In his classic memoir, Surprised By Joy, an account of his steady conversion from atheism to Christianity, Lewis astutely coins a term to critique what he saw as progressivism’s “chronological snobbery.” This term described the “uncritical acceptance of the intellectual climate common to our own age and the assumption that whatever has gone out of date is on that account discredited.” Rather than evaluating value on the basis of truth or reliability, the chronological snob evaluates value on the basis of age, a practice common to both NICE and Western progressives of Lewis’ day. Progressivism, cautions Lewis, champions progress merely because it is supposedly forward-thinking; but as Lewis sagely observes in Mere Christianity: “Progress means getting nearer to the place you want to be. And if you have taken a wrong turn, then to go forward does not get you any nearer. If you are on the wrong road, progress means doing an about-turn and walking back to the right road.”

Lewis also offered a pragmatic critique of progressivist states in other works.

In his 1958 essay, “Is Progress Possible: Willing Slaves of the Welfare State,” Lewis prophetically warned of the tendency of progressives to arrest human liberties in the name of progress. He said that when “our whole lives” become the “business” of the state, we become slaves to the state and can no longer question the ideology of the state. Such were the hazards of “an increasingly planned society” and a “mother knows best” government. A primary solution to this danger, Lewis proposed, is “an education not controlled by government.”

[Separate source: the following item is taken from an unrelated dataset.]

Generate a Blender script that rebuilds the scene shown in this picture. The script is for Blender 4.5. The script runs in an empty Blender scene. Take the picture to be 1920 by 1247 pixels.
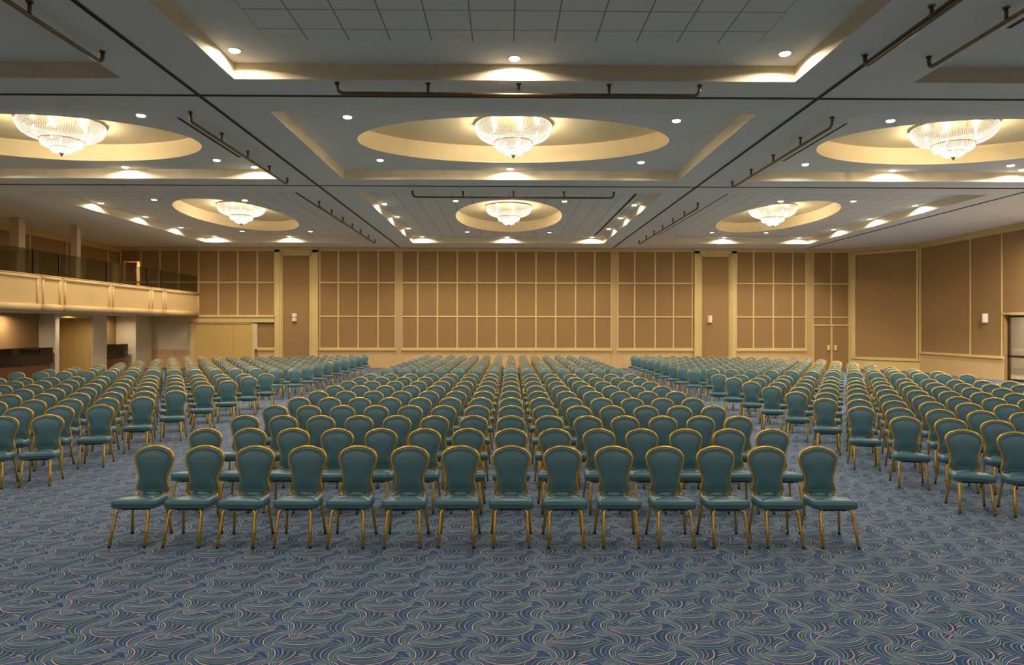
import bpy, math, random
import numpy as np
random.seed(7)
PI = math.pi
sc = bpy.context.scene
COL = sc.collection

# ------------------------------------------------------------------ camera
CAM_H = 2.1
YAW = 0.01085
cam_d = bpy.data.cameras.new('camera')
cam_d.sensor_width = 36.0
cam_d.lens = 36.0 * 1290.0 / 1920.0
cam_d.shift_x = 0.0
cam_d.shift_y = -10.5 / 1920.0
cam_d.clip_end = 200
cam = bpy.data.objects.new('camera', cam_d)
COL.objects.link(cam)
cam.location = (0, 0, CAM_H)
cam.rotation_mode = 'XYZ'
from mathutils import Euler, Matrix, Vector
cam.matrix_world = (Matrix.Translation((0, 0, CAM_H)) @ Matrix.Rotation(-YAW, 4, 'Z') @
                    Matrix.Rotation(PI / 2, 4, 'X') @ Matrix.Rotation(0.0018, 4, 'Z'))
sc.camera = cam

# ------------------------------------------------------------------ world, view
w = bpy.data.worlds.new('world'); sc.world = w
w.use_nodes = True
w.node_tree.nodes['Background'].inputs[0].default_value = (0.05, 0.055, 0.06, 1)
w.node_tree.nodes['Background'].inputs[1].default_value = 0.3
sc.view_settings.view_transform = 'Standard'
sc.view_settings.look = 'None'
sc.view_settings.gamma = 1.0
sc.view_settings.use_curve_mapping = False
sc.view_settings.exposure = 1.35
try:
    sc.cycles.max_bounces = 7
    sc.cycles.diffuse_bounces = 5
    sc.cycles.sample_clamp_indirect = 4.0
except Exception:
    pass

CHANDELIER_W = 112.0           # each of the five bulbs
DOWNLIGHT_W = 28.0          # each recessed lamp
CHANDELIER_E = 0.2          # radiance of the lit crystal
SIDE_W = 14.0

# ------------------------------------------------------------------ node helpers
def srgb(r, g, b):
    f = lambda c: ((c / 255.0) / 12.92) if c / 255.0 <= 0.04045 else (((c / 255.0) + 0.055) / 1.055) ** 2.4
    return (f(r), f(g), f(b), 1.0)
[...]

C.S. Lewis mounted an impressive condemnation of the progressive state and its radical spread in Europe during the twentieth century. While brutal leaders like Lenin and Stalin, and eventually tamer socialist leaders like the U.K.’s Clement Attlee, all pursued human perfection through state control, Lewis sounded the siren against progressivism’s clear dangers: not only to the political rights and liberties of man, but also to our very perception of the reality of mankind. The great Christian writer and apologist produced a robust philosophical and political reproof of European progressivism during his time—a reproof to which Europe should have listened closer, and which we might consider listening to still today.